Spring Exhibit Presents Mix of Traditional and Inventive Art

February 10, 2012

Likewise, As Technical Experts, But Not (At All) By Way of Culture

A patron examines Leigh-Ann Pahapill's installation, Likewise, As Technical Experts, But Not (At All) By Way of Culture. (Photo by Justin Braun)

At first glance, the spring 2012 exhibits at the Cornell Fine Arts Museum (CFAM) are the usual eclectic mixture of modern and classic. Yet, this season takes the modern one step further with an exhibit titled Likewise, As Technical Experts, But Not (At All) By Way of Culture. This installation by Leigh-Ann Pahapill was specifically designed for and created entirely within CFAM’s McKean gallery.
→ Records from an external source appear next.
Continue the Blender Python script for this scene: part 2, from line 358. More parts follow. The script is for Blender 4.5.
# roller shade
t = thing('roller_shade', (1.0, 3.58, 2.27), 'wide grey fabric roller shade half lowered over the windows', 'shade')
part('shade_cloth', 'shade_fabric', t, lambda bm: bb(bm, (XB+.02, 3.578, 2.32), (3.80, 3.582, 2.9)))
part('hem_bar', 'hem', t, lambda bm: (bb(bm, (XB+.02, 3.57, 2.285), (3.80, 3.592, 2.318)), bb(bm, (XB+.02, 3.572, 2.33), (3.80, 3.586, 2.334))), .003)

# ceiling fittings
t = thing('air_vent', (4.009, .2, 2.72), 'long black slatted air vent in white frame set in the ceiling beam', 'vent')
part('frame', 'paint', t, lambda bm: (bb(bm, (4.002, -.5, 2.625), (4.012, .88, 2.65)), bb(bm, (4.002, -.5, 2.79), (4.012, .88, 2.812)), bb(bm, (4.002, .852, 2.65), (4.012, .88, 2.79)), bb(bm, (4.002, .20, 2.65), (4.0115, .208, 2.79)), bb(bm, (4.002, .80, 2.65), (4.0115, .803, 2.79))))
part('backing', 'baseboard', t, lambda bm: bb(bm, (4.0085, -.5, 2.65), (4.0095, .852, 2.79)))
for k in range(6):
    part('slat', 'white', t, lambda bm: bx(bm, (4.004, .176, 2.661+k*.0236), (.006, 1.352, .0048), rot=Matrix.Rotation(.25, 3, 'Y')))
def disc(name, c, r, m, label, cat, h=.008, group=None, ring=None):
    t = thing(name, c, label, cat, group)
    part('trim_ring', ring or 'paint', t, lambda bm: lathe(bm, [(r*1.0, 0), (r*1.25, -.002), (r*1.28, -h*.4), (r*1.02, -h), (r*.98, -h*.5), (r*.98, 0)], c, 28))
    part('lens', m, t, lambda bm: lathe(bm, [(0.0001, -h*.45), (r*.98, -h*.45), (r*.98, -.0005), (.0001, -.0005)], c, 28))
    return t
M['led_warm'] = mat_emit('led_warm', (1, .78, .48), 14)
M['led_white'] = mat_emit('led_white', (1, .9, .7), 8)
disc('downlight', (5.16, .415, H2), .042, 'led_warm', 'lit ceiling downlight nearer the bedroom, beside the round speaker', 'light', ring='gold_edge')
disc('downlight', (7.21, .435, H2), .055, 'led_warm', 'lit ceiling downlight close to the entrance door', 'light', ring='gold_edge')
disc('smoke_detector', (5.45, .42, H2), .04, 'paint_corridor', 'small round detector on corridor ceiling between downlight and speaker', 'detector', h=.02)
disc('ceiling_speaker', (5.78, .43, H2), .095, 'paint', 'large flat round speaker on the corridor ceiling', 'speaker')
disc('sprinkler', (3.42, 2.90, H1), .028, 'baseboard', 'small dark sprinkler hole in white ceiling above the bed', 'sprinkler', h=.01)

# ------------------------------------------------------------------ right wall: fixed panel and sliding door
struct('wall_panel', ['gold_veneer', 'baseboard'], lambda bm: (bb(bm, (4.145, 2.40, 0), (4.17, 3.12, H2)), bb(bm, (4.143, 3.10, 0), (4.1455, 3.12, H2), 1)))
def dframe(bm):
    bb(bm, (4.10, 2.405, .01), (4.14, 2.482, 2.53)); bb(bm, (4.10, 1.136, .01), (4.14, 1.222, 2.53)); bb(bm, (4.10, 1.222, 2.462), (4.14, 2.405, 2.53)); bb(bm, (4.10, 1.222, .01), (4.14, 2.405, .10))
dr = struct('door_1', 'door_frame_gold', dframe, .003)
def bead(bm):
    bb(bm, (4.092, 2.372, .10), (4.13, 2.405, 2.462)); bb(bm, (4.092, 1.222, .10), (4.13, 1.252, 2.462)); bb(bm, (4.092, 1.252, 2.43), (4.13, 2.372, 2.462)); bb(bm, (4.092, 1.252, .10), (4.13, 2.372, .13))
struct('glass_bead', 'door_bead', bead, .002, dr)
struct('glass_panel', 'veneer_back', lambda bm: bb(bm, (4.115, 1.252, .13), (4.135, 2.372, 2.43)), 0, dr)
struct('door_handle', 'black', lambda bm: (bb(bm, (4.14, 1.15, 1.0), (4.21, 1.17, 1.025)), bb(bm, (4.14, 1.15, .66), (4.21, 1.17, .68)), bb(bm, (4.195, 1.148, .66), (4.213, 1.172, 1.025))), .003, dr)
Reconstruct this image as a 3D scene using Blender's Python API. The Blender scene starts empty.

The creative process of erecting the exhibition, which offers the mixed media of sculpture, photography, and video, will also soon become its own work of art. A time-lapse camera documented the entire installation from start to finish and the completed cut will soon be available for viewing on the CFAM website.

In its entirety, the CFAM spring season showcases a number of contrasting and complementary exhibitions. They include Dust and Shade: Drawings by Charles Ritchie; British & Modern, paintings and drawings by the Bloomsbury group artists and their contemporaries; and A Room of One’s Own, a selection of artwork by women artists from the CFAM collection.

Ana Engels (Class of 2012)

Ana Engels ’12. (Photo by Justin Braun)

Students, faculty, staff, and community patrons were invited to experience the diverse array of works on display during the First Friday Student Open House on February 4. “I found that by really examining the artwork and learning the background of its inspiration, I could appreciate how each piece is distinctive yet fits together as a whole,” commented Katelyn Bodwell ’13.

One student in particular conducted extensive research on the exhibition by Sam Gilliam titled Contingencies. Before curating this show, Ana Engels ’12, the museum’s Fred W Hicks III Fellowship recipient, had to fully comprehend the artist’s style and history. Her research resulted in a gallery talk on Gilliam and his work. “This internship gave me valuable hands-on experience that I could not have gotten in the classroom. I hope to apply my knowledge by working in a museum once I graduate.”